Nope, it is simpler.

Not necessarily. If the person who dropped their ticket takes the seat of the next-to-last passenger to get on, that person won’t be sitting in their seat.

Probability first person DOES NOT sit in your seat = 99/100, second person 98/99, third person 97/98, and so on, last person 1/2.

So that’s (n-1)!/n*(n-1)* … * 2 = 1/100.

I don’t have a nice closed form solution, but I can sketch out a recursive one (I’ll come back later and fill it in if no one else has)

Basically, in the general case, what you want is the probability that at some point in the n people boarding the plane, they will all be sitting in each other’s seats (or all their own). Once the plane reaches that state, every other person will get his own seat, including you.

(Aplologies for the lack of coding)

Let P(i, x) be the probability that the ith person leaves the plane in a state such that there are x people in seats claimed by people not currently on the airplane.

P(i, x) = P(i-1, x+1)x/(n-i) + P(i-1, x)(n-x-i)/(n-i)

(ie, the probability that any given person leaves the plane in such a state is the sum of 1) the probability that the previous person left it with one more outside-claimed seat and this person sat in an outside-claimed seat, thus reducing it and 2) the probability that the previous person sat in any other seat (either his own, or one of somebody currently on the plane), thus leaving the number of outside-claimed seats the same).

We know that
P(1, 0) = 1/n and
P(1, 1) = (n-1)/n,

and we want the sum of P(i,0) from i = 1 to n.

This was totally back-of-the-envelope, but I think that that works.
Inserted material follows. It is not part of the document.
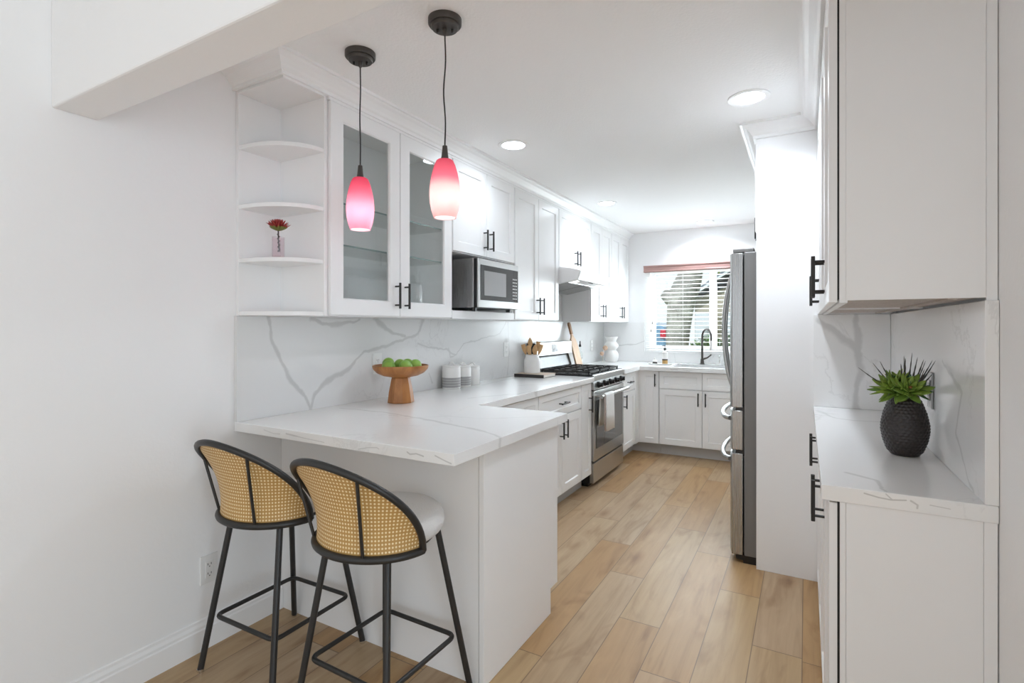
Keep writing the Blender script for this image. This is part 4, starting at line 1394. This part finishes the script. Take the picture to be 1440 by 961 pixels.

The chance is 1 in 2. My reasoning is that every time this first man sits in someone else’s seat he’s likely to be asked to move. This just confuses the issue until the 99th passenger arrives. At that point the first passenger can only be in one of two seats, his own or yours.

I’m still thinking about this. My first answer is definitely right if everyone sits at random, but maybe not if some people might not.

However, in that scenario, everyone except for the first person to get on, and the next-to-last person to get on will be sitting in his own seat. Which means the next-to-last person will still have a 50% chance of taking the dropped seat or your seat.

I am glad to see this problem is not as simple as I thought it might be. My computer program may not be correct but it is seating the last person in their assigned seat just under 9% of the time.

Just to clarify, the first person chooses a seat at random and each person thereafter takes their seat if it is not occupied, otherwise they choose a seat at random.

OK, for a 3 and 4 seat airplane, the probability is 1/2. I’ve discovered that by perfect induction (i.e., brute force).

It’s worth noting that there are 4 possible outcomes for a 3-seater, and 8 for a 4-seater. I’m guessing there’ll be 16 for a 5-seater.

My computer program says 1 out of 2. Haven’t derived it analytically yet.

Huh. You’d think the question would be equivalent to how what proportion of the elements of S[sub]n[/sub] fix n, but that’s 1/n, not 1/2.

What’s the chance EVERYONE sits in their assigned seats? The same chance as the first guy is sitting in his, 1/100.

Once the first guy doesn’t sit in his assigned seat, what’s the chances he sat in yours? 1/100.

If he didn’t sit in yours, what’s the chances NONE of the others will sit in your seat?

99/100 * 98/99 * 97/98 * … * 1/2 = (n-1)!/n*(n-1)(n-2) … * 2 = 1/100.